Beberapa kalangan memperkirakan sebanyak setengah
juta orang Papua terbunuh sejak Indonesia mengambil alih wilayah itu, dan
organisasi HAM terus menerima laporan mengenai pelanggaran yang dilakukan
tentara Indonesia.
“Situasi HAM semakin memburuk setiap hari,” kata Wenda. ”Orang Papua Barat kini sekarat di atas jalanan di tangan polisi. Dengan membunuh orang Papua mereka mendapat pangkat dan promosi.”

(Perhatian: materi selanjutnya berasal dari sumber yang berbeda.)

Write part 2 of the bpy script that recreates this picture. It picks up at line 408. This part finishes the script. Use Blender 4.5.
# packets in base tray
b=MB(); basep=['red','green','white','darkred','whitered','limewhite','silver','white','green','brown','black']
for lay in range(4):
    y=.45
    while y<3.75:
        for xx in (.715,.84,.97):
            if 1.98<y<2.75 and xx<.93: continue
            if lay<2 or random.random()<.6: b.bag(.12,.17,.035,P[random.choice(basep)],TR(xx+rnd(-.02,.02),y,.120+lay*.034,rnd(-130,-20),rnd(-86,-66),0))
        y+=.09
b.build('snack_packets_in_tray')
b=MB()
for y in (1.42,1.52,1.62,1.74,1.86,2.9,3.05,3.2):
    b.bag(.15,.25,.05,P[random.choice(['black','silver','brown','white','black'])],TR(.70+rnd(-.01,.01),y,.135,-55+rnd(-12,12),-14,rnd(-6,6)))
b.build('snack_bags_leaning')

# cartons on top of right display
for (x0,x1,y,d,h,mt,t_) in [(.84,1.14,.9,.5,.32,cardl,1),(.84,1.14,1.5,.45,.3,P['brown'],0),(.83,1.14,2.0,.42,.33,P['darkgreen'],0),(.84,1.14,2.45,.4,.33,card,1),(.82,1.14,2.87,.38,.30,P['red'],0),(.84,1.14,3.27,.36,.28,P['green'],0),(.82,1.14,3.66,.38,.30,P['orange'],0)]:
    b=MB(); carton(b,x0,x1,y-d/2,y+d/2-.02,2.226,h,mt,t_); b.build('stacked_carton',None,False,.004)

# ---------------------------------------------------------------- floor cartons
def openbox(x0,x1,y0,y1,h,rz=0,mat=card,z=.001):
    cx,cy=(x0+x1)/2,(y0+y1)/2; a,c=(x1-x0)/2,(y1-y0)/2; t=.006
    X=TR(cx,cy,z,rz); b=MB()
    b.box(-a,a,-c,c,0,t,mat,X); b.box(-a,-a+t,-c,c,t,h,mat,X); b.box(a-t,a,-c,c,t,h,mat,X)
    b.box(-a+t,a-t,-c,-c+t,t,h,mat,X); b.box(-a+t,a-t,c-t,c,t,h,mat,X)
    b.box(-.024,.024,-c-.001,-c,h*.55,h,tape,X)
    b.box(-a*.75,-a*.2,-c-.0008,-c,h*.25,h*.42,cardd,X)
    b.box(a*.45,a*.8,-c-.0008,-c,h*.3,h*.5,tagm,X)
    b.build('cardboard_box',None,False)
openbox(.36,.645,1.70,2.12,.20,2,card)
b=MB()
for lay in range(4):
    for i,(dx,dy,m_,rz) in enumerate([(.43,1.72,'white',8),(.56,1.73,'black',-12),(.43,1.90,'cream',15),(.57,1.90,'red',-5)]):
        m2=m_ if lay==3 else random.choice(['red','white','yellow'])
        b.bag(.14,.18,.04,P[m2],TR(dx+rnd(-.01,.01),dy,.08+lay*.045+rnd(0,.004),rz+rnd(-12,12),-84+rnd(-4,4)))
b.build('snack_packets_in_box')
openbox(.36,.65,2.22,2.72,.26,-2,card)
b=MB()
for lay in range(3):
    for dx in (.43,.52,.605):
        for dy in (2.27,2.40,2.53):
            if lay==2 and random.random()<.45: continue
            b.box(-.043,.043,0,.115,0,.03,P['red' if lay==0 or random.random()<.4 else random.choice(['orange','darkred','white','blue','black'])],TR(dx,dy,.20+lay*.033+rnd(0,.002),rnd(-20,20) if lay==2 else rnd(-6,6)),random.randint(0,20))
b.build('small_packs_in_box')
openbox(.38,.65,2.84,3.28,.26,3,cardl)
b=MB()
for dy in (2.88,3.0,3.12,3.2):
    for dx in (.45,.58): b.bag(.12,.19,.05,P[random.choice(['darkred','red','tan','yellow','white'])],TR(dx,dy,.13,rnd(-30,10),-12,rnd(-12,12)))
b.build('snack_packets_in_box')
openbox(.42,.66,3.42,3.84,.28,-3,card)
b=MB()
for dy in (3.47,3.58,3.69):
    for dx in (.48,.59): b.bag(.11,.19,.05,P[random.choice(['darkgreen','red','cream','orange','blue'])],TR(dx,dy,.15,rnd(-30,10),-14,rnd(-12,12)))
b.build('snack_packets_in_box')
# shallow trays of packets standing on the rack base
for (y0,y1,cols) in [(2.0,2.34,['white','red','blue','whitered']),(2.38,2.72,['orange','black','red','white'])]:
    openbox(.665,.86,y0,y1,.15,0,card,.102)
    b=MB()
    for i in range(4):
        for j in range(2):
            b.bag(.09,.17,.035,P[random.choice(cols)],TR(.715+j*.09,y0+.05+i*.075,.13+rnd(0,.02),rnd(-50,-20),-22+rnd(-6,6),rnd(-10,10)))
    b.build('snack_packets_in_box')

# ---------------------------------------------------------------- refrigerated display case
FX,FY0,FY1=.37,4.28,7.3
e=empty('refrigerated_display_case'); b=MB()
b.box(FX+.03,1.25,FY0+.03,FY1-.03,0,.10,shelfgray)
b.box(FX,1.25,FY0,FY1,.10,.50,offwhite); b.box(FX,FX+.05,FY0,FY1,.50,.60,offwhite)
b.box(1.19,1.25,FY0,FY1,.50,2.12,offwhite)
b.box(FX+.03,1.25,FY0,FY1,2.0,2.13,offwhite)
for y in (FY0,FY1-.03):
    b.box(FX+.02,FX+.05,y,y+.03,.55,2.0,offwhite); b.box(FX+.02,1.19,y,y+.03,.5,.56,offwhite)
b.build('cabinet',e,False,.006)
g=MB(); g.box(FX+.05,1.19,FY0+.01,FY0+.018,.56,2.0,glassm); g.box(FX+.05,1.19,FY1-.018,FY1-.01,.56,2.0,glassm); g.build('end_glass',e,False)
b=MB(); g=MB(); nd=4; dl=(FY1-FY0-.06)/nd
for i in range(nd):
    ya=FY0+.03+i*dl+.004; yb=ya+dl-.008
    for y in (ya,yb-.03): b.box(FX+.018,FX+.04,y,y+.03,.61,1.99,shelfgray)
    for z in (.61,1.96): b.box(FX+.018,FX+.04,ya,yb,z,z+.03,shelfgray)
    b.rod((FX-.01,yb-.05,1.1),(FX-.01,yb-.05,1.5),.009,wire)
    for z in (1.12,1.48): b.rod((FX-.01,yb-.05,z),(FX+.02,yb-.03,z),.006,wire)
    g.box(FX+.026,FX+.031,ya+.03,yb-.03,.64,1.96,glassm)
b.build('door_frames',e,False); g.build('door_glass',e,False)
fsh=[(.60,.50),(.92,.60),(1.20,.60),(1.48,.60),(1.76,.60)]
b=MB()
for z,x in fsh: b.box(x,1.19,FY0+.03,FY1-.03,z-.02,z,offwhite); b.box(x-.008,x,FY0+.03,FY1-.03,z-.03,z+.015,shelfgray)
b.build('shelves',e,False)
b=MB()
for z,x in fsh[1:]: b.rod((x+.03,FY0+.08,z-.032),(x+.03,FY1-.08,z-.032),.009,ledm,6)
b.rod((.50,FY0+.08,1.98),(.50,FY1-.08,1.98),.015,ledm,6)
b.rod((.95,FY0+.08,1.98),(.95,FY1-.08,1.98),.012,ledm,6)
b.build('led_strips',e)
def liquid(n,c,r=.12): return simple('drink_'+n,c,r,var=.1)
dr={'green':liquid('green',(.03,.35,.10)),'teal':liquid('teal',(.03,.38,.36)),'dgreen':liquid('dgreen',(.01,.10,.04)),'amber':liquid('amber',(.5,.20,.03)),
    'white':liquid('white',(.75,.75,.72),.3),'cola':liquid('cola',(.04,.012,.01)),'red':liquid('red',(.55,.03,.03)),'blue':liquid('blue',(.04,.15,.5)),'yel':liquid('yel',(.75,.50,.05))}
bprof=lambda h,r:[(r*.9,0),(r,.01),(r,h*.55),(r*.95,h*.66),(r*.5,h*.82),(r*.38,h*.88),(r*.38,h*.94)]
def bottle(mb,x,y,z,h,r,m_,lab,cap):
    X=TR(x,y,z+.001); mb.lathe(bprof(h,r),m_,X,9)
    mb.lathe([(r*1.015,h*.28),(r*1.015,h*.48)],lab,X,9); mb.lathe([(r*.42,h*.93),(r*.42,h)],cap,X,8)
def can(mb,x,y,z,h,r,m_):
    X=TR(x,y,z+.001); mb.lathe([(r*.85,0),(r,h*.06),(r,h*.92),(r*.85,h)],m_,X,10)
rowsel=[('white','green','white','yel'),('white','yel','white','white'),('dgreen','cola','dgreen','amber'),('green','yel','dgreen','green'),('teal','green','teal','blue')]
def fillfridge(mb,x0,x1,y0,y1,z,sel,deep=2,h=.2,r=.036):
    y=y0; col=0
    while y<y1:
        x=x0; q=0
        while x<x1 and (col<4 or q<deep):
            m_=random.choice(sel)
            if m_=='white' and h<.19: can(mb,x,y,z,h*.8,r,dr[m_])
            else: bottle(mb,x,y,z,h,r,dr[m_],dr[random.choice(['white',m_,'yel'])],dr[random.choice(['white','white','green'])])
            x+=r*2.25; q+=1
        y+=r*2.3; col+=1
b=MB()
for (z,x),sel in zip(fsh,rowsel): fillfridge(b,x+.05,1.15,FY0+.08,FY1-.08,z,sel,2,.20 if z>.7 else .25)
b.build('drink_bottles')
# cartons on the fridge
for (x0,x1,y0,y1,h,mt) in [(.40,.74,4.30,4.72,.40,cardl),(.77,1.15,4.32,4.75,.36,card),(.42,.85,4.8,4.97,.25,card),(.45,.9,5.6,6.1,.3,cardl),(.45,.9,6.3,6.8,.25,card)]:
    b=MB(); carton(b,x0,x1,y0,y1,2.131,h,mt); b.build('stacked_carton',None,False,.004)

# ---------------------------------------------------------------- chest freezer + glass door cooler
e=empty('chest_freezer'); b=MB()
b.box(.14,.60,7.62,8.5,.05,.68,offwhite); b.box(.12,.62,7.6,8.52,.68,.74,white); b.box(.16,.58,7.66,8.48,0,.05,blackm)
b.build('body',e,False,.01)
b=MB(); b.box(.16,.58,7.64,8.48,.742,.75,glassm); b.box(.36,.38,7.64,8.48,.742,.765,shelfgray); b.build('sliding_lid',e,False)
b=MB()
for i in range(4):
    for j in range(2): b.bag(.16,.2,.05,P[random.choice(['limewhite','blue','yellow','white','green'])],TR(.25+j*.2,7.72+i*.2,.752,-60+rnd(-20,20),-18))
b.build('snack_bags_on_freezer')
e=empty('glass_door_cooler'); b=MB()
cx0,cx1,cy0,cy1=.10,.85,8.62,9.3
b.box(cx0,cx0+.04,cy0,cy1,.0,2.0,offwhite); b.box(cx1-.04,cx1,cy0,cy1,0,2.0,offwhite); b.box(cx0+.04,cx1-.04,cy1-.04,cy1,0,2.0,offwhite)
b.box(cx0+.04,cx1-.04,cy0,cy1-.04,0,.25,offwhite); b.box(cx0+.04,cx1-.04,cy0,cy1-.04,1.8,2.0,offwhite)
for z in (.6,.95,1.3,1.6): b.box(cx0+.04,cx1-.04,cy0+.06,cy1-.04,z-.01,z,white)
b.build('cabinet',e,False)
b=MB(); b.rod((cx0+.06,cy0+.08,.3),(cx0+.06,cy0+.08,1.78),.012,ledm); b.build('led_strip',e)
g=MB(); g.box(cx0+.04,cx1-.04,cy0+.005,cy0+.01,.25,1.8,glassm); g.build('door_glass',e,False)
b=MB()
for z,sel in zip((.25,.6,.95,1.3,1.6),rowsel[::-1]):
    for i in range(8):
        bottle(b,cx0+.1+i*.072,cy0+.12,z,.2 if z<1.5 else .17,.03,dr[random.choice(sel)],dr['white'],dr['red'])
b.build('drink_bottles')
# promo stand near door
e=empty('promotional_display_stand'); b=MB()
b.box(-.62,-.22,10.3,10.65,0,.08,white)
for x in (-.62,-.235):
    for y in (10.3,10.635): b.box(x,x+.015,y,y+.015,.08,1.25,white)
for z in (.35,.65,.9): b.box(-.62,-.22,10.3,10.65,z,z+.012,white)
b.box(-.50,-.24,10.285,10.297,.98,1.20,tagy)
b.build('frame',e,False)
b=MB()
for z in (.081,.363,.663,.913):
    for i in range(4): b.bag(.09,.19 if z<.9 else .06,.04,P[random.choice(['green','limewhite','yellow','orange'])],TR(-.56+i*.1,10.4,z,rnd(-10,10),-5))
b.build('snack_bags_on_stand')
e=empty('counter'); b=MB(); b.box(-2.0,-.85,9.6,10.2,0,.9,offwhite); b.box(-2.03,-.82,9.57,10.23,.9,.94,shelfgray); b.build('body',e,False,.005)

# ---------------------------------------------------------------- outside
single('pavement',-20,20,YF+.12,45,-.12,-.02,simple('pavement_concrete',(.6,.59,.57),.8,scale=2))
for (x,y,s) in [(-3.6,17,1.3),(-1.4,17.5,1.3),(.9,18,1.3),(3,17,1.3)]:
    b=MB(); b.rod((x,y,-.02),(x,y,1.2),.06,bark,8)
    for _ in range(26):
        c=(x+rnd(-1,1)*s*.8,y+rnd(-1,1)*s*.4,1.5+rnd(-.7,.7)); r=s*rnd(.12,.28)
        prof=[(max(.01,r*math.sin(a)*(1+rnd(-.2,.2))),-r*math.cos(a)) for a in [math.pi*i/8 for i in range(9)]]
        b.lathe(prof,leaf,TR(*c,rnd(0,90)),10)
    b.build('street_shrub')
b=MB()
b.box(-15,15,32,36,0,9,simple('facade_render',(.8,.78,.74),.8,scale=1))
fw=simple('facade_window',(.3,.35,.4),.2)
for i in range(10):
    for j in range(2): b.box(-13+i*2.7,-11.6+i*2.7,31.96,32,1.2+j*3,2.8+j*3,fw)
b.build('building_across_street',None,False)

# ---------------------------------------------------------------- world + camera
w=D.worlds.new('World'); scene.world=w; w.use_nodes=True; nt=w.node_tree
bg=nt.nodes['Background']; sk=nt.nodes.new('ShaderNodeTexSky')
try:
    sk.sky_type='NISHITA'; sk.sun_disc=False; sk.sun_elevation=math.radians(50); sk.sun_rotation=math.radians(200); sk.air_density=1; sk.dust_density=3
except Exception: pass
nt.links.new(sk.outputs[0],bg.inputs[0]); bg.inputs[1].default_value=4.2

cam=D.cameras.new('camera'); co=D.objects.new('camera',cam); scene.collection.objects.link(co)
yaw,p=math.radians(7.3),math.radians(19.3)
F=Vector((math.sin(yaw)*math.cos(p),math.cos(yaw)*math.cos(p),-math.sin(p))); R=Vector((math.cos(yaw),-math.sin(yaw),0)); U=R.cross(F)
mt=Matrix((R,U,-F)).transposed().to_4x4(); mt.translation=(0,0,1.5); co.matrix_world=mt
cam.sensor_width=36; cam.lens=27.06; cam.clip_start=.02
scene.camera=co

Banyak kepentingan Indonesia dan dunia di Papua
Barat yang didasari atas kekayaan alam wilayah itu, dengan mengeksploitasi
emas, tembaga, minyak dan penebangan hutan. Kepentingan ekonomi ini, sejalan
dengan kepentingan strategis banyak Negara, sehingga membuat isu Papua Barat
jauh dari sorotan.
Menyebarkan Kata
Wenda kini mendorong akses lebih besar bagi media
asing dan organisasi HAM agar bisa bekerja di Papua.
“Selama 50 tahun terakhir para
wartawan (asing-red) dilarang masuk,“ kata dia. “Kenapa Indonesia takut
membolehkan para wartawan? Apakah mereka sedang menyembunyikan sesuatu? Jika
mengkampanyekan demokrasi, maka sebuah negara demokratis seharusnya boleh bagi
wartawan manapun.”
Kedutaan Indonesia di Australia menolak permintaan Deutsche Welle untuk memberi komentar atas pernyataan Benny Wenda. Mengenai akses media ke Papua Barat mereka mengatakan tidak ada larangan bagi media asing, sambil menambahkan bahwa dua tahun terakhir ada enam wartawan yang diperbolehkan berkunjung ke sana.
Sebagai pemimpin politik di
pengasingan, Benny Wenda terus menerima informasi dari para pemimpin di dalam
Papua Barat dan dia menggunakan kampanye internasional untuk membawa pesan
mereka kepada para politisi dan komunitas di seluruh dunia.